Não há nada como acordar com uma notícia destas...André Gorz, em tempos muito próximo de Sartre (que conheceu em 1946 e que o levou para a equipa da Temps Modernes), era dos mais interessantes filósofos franceses da actualidade, e os seus livros sobre a relação entre a ecologia e o socialismo depois do fim da ligação umbilical deste à figura do proletariado, e o trabalho, tema a que se dedicou a partir de meados dos anos 80, merecem ainda hoje atenção - mesmo discordando de muitas das suas reflexões e propostas, que acabaram por alimentar o debate, há cerca de uma década, em torno do "fim do trabalho". Aliás, é justo que Gorz seja conhecido como "filósofo do trabalho", uma categoria rara mas central nos dias de hoje. L'Immateriel. Connaissance, valeur et capital, que penso ser o seu último trabalho sobre estas questões, é um excelente ensaio sobre o valor do conhecimento nestes tempos de "capitalismo cognitivo" - cuja tese sustenta, contra-intuitivamente, e pour aller vite, que não é o capitalismo que acaba com a ciência, mas a ciência que acaba com o capitalismo.
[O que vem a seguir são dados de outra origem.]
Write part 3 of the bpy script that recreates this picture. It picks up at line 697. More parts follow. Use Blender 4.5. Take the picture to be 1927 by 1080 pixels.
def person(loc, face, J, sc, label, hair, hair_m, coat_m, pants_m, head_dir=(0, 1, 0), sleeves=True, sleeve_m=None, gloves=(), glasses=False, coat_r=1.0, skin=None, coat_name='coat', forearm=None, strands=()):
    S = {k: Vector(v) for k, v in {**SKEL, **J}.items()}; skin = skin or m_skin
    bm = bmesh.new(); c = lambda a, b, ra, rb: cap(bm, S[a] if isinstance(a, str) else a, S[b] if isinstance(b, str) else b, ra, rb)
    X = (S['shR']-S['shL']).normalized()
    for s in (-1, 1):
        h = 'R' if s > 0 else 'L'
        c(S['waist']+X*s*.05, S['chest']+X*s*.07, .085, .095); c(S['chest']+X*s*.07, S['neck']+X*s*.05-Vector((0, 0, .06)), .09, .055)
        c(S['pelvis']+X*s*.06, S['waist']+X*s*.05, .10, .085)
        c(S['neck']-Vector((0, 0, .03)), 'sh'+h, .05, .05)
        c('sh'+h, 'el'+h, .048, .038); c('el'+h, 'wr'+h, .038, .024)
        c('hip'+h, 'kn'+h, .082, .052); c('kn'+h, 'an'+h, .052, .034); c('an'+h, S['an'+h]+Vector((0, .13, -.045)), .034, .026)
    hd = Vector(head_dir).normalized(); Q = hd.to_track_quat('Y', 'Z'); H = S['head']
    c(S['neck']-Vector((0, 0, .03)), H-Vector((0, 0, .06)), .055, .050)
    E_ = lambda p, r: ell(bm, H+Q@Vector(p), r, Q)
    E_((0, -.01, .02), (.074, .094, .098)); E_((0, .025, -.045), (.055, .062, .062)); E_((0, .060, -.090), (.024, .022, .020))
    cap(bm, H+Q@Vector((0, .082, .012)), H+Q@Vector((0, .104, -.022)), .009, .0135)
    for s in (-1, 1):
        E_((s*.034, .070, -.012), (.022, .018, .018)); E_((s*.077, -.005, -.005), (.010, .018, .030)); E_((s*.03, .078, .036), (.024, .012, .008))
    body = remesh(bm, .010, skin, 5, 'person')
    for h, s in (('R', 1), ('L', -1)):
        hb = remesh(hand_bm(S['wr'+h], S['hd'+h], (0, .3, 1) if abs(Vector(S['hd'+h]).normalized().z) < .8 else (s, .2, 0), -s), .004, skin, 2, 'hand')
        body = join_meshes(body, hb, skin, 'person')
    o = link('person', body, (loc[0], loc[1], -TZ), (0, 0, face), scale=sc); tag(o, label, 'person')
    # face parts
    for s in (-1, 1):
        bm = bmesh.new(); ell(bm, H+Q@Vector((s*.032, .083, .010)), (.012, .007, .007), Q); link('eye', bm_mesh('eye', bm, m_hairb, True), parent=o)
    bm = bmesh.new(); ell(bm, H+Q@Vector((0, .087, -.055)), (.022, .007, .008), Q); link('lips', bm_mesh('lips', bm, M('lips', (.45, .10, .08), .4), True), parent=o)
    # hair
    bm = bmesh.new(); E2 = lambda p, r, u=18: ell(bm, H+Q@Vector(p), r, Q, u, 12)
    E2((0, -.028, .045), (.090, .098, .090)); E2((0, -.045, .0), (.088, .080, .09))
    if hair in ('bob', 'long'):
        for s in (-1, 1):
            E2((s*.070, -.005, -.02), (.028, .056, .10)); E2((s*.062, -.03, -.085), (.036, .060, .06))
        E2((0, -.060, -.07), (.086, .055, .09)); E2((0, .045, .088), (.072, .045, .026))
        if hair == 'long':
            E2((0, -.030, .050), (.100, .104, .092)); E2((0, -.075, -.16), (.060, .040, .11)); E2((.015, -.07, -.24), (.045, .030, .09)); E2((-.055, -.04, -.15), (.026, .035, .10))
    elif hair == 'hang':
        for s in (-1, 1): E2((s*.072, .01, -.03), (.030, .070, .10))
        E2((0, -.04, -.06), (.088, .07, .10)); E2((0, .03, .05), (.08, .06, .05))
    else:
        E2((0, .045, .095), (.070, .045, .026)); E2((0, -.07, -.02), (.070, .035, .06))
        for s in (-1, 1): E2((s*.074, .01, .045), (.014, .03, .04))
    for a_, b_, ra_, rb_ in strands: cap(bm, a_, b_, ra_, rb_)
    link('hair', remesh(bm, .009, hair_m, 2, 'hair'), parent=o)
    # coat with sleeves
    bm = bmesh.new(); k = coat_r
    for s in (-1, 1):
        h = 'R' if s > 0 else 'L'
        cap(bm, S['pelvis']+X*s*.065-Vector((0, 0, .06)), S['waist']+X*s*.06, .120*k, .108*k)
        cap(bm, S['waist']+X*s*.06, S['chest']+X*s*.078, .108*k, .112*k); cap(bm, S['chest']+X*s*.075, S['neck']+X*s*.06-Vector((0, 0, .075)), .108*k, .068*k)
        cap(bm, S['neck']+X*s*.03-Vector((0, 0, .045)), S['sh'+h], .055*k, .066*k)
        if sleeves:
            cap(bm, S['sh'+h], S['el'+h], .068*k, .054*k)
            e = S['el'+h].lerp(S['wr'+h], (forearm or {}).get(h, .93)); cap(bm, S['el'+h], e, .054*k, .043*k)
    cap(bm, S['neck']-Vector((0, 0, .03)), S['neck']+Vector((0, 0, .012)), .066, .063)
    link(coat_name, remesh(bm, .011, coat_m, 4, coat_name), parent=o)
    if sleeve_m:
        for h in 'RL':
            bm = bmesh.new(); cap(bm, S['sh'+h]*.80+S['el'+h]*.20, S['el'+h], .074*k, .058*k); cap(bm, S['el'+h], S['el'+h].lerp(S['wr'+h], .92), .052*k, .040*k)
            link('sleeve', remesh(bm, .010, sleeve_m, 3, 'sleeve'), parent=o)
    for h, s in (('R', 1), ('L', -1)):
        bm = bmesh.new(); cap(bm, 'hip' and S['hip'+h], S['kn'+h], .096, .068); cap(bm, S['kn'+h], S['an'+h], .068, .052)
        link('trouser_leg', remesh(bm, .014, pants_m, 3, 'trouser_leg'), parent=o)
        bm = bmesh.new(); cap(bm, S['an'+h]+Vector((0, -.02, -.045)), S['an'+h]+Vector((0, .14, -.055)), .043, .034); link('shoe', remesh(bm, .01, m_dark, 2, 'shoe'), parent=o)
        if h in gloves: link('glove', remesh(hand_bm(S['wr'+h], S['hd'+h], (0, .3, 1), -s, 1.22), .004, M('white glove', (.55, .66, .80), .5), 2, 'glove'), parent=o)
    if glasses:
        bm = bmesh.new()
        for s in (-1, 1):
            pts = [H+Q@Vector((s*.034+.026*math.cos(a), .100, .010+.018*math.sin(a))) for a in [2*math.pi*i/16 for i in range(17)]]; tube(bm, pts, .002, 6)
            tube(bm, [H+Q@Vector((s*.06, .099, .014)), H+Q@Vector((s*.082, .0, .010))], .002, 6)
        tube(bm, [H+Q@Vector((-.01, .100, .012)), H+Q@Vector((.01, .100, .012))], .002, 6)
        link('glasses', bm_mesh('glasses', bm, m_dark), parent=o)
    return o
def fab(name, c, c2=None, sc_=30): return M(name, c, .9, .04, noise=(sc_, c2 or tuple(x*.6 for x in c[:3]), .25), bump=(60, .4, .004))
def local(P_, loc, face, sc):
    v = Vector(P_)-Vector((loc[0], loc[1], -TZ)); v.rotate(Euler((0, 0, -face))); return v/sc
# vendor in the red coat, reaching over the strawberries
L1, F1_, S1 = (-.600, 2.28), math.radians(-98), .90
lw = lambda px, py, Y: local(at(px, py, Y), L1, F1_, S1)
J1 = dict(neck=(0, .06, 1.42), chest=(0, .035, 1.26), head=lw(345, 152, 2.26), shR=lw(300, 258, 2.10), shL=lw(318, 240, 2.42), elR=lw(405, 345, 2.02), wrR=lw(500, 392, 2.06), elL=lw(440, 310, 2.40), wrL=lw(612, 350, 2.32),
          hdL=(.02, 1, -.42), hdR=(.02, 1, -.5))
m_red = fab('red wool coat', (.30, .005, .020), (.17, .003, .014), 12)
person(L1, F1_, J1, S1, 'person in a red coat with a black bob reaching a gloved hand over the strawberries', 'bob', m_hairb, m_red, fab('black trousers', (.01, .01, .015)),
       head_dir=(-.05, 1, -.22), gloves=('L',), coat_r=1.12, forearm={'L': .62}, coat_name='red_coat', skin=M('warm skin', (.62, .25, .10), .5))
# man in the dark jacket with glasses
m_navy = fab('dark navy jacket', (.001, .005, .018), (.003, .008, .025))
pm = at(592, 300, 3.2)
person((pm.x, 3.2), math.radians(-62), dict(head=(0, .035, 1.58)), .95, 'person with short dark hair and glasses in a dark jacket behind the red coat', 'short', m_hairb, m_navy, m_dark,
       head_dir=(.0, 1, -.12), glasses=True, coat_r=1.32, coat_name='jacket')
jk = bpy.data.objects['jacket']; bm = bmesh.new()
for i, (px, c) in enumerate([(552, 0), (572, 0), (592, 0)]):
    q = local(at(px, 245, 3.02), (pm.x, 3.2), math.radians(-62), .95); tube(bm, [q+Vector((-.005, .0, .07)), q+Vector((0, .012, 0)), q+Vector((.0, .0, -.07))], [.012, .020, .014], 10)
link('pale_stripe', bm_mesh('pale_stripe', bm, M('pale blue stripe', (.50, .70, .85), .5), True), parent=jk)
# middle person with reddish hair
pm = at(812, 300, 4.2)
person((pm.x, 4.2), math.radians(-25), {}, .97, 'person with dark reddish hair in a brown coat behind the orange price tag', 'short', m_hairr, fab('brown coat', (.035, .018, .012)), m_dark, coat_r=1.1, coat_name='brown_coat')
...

A única forma interessante hoje de ser anti-capitalista é sê-lo com sofisticação, humildade e sentido da realidade - e o trabalho de Gorz, crítico incansável do mundo actual, exalava estas qualidades.
Como muitos grandes filósofos franceses, preferiu morrer a esperar pela morte - e fê-lo com Dorine, a quem dedicou o seu último livro, em 2006, Lettre à D. Histoire d'un amour. Numa recensão do livro no LIbération, Jean-Baptiste Marongiu e Frédérique Roussel escreviam que as primeiras frases da obra «contiennent le mystère de la rencontre pérenne entre un homme et une femme», e uma «promesse d'infini».
Voilà: promessa de infinito, pois então. «Nous naissons plusieurs mais on meurt seul, a écrit quelqu'un», recorda Gorz nessa obra premonitória. Decidiu não morrer só, mas com a mulher com quem partilhou cerca de meio século de existência. Afinal de contas, o suicídio é também expressão de "autonomia" - um dos seus ideais preferidos de Gorz, e que sustentava toda a sua crítica não apenas do capitalismo, mas da existência tout court.
1 comment:
Nunca li nada dele, mas depois deste post, apetece.